On 2/26/2013 11:20 AM, Ioannis Vranos wrote:
On Tue, Feb 26, 2013 at 12:08 AM, John Hupp <lubu...@prpcompany.com> wrote:
On 2/23/2013 4:58 PM, P Bielecki wrote:

Hi John,

I think the mentioned dirs are created at user login by
/usr/bin/xdg-user-dirs-update
executed from /etc/X11/Xsession.d/60xdg-user-dirs-update

Have a look in /etc/xdg/user-dirs.conf and try setting
XDG_PUBLICSHARE_DIR=""
or perhaps
enabled=False

or changing content of the following for each individual user:
~/.config/user-dirs.dirs

I hope this helps.

cheers!

Thanks for the very helpful clues (and to Chris Green for confirming part 2
of that).

Since I was more interested in a global application, I looked at
/etc/xdg/user-dirs.conf.

The portion of interest there reads:

# This controls the behaviour of xdg-user-dirs-update which is run on user
login
# You can also have per-user config in ~/.config/user-dirs.conf, or specify
# the XDG_CONFIG_HOME and/or XDG_CONFIG_DIRS to override this
#

enabled=True

I don't know what "or specify the XDG_CONFIG_HOME and/or XDG_CONFIG_DIRS to
override this" means -- where, for instance, those values should be
specified.

But it seemed to me that setting enabled=False here might cause
xdg-user-dirs-update not to run.  And again, I don't know what the
consequences of that would be.

There didn't seem to be support for entering XDG_PUBLICSHARE_DIR="" here in
this file.

But sitting right there also is /etc/xdg/user-dirs.defaults.  And there,
changing PUBLICSHARE=Public to PUBLICSHARE= gave me what I was looking for.

Oddly enough, event with key search words from your post, I could not find
official documentation of this anywhere at wiki.ubuntu.com or
help.ubuntu.com.  There is https://wiki.ubuntu.com/TIPs_of_use_ubuntu which
looks relevant, but there is something wrong with the page's coding and its
rendering makes it nearly useless.
Since Public directories are empty, and thus they occupy almost no
space at all, is it really necessary to delete them?

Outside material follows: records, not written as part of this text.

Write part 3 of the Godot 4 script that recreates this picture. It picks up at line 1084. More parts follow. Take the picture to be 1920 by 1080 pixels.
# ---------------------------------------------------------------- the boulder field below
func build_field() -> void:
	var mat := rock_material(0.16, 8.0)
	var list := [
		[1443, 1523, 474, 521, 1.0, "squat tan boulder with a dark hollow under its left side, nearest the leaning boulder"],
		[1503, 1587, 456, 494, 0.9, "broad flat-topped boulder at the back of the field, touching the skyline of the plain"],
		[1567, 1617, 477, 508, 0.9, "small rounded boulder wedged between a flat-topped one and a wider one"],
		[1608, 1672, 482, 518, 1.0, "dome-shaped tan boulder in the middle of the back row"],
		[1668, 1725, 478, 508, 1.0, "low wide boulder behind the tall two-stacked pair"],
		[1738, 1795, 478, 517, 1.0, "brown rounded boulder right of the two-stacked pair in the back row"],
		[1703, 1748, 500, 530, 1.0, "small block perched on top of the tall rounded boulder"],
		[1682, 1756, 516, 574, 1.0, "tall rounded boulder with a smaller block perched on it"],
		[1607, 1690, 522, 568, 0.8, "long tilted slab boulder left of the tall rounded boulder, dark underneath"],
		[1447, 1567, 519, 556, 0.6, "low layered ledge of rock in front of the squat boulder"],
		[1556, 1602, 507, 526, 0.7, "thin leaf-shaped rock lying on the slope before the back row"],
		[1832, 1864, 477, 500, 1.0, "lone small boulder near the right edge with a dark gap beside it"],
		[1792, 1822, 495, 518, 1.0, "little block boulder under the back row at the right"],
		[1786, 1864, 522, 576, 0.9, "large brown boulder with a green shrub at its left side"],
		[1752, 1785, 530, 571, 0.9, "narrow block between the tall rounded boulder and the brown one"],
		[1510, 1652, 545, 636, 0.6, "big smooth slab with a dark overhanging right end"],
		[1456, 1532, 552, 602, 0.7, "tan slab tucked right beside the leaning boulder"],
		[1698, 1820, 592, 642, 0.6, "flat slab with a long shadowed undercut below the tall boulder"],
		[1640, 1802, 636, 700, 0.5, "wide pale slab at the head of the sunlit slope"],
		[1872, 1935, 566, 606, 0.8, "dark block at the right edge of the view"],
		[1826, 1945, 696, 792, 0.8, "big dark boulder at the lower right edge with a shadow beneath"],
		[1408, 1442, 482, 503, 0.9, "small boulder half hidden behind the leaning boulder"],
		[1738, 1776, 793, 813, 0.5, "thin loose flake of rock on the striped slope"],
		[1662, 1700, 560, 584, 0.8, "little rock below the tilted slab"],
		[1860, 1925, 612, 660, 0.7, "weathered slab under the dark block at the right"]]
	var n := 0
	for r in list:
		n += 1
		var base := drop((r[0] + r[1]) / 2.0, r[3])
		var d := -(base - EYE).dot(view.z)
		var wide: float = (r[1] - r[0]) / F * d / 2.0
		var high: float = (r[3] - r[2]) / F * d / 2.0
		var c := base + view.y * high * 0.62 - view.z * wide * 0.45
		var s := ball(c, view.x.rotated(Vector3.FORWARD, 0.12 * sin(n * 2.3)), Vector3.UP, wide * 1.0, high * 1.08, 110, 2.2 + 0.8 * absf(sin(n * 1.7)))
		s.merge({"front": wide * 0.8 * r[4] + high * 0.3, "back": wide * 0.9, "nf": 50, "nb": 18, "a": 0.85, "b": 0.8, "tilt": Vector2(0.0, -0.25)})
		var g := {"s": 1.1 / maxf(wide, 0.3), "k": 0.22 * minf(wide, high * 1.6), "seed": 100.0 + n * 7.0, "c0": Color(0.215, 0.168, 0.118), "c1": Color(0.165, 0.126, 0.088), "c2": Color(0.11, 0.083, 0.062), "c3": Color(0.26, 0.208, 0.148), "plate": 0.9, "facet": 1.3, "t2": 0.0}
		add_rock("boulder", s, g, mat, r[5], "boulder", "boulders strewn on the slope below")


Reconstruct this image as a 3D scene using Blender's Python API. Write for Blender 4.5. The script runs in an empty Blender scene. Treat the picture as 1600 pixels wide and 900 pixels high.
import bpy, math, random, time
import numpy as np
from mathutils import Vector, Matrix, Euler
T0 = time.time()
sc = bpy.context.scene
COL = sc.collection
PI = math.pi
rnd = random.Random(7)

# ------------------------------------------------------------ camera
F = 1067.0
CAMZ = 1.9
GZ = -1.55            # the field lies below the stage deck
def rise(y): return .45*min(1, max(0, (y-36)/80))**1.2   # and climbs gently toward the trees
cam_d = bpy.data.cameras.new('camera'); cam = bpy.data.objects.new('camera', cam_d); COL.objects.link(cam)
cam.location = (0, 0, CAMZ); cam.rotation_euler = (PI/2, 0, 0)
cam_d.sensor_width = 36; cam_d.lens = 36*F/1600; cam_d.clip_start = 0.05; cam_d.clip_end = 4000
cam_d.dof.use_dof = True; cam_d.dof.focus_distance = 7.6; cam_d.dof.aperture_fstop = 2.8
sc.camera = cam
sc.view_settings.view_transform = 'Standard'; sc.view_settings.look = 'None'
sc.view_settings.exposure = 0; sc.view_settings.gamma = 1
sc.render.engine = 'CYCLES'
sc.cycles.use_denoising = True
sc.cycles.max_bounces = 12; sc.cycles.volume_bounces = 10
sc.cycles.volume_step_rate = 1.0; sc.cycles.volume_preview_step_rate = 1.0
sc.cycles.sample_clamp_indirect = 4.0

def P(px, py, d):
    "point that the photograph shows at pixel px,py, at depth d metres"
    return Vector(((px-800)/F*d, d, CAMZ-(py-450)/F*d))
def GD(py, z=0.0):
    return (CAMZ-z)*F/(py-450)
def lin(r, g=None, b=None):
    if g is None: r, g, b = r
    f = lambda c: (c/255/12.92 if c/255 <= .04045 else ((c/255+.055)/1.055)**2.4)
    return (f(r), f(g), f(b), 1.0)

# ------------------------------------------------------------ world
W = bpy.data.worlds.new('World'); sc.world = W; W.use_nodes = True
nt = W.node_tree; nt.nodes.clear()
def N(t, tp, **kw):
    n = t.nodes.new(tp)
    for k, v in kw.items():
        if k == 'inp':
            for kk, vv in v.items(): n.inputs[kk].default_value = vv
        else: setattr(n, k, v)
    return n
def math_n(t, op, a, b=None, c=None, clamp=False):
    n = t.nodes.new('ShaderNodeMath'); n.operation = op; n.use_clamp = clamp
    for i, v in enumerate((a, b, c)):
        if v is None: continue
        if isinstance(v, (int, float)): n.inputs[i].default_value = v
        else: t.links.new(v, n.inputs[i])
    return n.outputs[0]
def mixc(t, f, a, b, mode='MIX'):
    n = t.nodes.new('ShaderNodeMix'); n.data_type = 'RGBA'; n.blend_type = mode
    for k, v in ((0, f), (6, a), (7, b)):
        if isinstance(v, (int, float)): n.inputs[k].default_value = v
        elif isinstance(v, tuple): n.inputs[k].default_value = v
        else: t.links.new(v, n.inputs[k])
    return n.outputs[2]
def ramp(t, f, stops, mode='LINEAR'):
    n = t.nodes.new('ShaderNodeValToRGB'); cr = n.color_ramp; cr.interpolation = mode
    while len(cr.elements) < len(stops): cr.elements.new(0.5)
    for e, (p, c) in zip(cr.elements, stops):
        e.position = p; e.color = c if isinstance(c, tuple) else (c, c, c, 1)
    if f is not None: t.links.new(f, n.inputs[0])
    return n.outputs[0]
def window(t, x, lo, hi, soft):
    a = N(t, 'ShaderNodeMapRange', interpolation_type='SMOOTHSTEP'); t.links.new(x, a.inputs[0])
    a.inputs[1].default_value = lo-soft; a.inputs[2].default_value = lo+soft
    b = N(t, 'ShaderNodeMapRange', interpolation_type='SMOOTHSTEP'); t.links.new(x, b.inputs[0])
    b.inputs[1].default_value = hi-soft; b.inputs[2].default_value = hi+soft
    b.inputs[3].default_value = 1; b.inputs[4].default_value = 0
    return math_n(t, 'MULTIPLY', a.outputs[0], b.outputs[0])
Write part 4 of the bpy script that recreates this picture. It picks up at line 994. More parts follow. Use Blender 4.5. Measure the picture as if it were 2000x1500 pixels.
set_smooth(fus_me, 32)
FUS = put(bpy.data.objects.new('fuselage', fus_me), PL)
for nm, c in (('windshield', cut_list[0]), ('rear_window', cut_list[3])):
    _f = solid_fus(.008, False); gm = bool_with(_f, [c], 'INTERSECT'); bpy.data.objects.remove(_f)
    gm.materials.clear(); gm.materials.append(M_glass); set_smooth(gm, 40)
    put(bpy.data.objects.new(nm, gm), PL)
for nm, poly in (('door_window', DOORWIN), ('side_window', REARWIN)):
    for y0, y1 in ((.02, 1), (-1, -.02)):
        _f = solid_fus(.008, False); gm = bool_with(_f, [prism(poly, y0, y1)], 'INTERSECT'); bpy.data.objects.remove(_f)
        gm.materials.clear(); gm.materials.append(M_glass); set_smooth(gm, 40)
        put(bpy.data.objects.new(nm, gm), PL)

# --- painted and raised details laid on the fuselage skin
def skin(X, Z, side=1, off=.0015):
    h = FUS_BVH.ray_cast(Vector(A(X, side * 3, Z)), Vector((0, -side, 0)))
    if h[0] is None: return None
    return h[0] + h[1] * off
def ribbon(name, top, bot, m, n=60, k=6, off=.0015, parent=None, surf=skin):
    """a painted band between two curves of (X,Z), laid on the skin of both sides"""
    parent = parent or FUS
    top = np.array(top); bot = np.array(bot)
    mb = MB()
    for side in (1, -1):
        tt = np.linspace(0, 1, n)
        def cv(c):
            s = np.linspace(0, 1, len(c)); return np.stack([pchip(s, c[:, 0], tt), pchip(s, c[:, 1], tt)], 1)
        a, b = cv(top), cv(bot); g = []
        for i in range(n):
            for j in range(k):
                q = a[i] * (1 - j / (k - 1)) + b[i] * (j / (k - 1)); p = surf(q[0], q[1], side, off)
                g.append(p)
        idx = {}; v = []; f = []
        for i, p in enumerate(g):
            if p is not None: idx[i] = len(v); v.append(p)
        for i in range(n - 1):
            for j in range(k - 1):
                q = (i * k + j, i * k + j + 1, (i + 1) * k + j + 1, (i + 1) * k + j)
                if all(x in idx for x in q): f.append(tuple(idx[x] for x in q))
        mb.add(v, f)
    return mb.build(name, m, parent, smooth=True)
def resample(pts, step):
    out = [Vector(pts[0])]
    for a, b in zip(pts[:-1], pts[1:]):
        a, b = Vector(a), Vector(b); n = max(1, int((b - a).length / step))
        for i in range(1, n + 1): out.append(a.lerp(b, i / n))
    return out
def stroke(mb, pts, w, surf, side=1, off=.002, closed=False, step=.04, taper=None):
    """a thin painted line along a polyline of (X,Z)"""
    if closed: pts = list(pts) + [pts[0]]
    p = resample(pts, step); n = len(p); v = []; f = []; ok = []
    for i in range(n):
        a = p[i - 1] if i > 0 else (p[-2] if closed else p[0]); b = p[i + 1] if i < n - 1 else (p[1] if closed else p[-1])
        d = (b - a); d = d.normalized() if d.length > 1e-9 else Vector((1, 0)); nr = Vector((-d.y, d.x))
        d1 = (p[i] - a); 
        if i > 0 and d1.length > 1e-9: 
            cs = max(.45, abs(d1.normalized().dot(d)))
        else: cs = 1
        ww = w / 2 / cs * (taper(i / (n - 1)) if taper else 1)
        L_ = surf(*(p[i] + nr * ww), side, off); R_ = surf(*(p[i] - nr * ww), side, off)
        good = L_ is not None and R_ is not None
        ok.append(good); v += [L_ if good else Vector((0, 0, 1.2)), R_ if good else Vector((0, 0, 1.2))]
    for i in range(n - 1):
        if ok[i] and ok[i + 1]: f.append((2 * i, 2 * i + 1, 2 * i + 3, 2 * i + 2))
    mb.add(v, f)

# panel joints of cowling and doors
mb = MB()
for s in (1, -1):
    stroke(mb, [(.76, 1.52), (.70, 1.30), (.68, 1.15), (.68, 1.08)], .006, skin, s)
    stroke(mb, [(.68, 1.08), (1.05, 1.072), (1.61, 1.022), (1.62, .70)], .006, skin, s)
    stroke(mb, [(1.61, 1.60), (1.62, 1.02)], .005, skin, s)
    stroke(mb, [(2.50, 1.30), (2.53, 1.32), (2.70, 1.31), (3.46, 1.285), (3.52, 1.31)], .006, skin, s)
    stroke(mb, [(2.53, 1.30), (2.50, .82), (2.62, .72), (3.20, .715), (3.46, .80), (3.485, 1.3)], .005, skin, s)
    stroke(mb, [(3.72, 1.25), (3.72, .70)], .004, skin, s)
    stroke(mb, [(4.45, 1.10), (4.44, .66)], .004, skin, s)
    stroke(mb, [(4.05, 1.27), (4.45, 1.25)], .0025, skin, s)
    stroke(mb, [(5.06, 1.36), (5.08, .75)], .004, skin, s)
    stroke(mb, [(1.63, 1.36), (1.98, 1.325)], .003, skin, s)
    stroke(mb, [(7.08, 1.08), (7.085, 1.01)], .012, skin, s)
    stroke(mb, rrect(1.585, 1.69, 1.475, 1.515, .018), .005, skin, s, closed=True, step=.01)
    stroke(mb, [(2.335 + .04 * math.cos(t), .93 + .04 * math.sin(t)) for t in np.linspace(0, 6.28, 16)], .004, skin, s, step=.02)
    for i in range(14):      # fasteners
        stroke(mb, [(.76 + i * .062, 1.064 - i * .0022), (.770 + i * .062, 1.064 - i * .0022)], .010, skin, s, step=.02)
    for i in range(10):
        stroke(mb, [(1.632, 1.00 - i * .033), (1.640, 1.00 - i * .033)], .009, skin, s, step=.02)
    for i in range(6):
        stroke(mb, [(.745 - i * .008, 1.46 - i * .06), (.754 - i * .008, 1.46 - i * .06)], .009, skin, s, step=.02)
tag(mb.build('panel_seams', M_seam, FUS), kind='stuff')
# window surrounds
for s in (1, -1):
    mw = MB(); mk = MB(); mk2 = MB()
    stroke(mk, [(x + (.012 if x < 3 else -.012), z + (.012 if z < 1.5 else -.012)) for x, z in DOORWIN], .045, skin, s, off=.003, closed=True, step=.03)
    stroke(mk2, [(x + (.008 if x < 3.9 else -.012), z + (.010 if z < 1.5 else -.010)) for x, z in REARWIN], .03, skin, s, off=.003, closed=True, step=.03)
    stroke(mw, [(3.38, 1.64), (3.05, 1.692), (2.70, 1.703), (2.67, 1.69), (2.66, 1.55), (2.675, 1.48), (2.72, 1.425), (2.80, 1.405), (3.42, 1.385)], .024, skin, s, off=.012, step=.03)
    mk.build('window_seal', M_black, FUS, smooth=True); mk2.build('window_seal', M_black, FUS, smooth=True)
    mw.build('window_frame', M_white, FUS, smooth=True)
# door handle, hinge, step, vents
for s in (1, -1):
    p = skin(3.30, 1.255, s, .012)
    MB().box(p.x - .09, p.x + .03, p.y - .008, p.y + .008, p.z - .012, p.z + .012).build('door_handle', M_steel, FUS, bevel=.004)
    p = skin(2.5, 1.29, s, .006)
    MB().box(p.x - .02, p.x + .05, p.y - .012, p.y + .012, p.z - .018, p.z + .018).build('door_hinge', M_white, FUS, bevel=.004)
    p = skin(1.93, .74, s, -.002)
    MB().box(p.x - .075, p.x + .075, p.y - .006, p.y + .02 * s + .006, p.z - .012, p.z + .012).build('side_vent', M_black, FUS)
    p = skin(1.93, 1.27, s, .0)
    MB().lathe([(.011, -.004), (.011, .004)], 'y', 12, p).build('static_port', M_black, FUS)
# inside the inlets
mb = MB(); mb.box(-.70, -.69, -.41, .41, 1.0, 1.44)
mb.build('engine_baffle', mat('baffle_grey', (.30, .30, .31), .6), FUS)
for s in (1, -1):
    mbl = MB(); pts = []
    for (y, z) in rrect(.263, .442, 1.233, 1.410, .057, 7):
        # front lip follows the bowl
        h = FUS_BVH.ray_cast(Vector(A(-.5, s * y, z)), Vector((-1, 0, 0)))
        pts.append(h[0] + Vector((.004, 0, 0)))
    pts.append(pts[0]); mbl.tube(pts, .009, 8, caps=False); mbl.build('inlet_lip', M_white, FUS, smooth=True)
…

Necessary?  Clearly not necessary.

But in the small collection of default directories in the home directory, I didn't want to have one that by its name indicates a function that it does not actually support. (One would have to install gnome-user-share to make it functional.) That doesn't seem very elegant.

And in my case, I was also setting up a Shared directory that had full access by all users.

So the user would have seen in the same home directory Public and Shared. One easily imagines user reactions like "Huh? What's the difference?"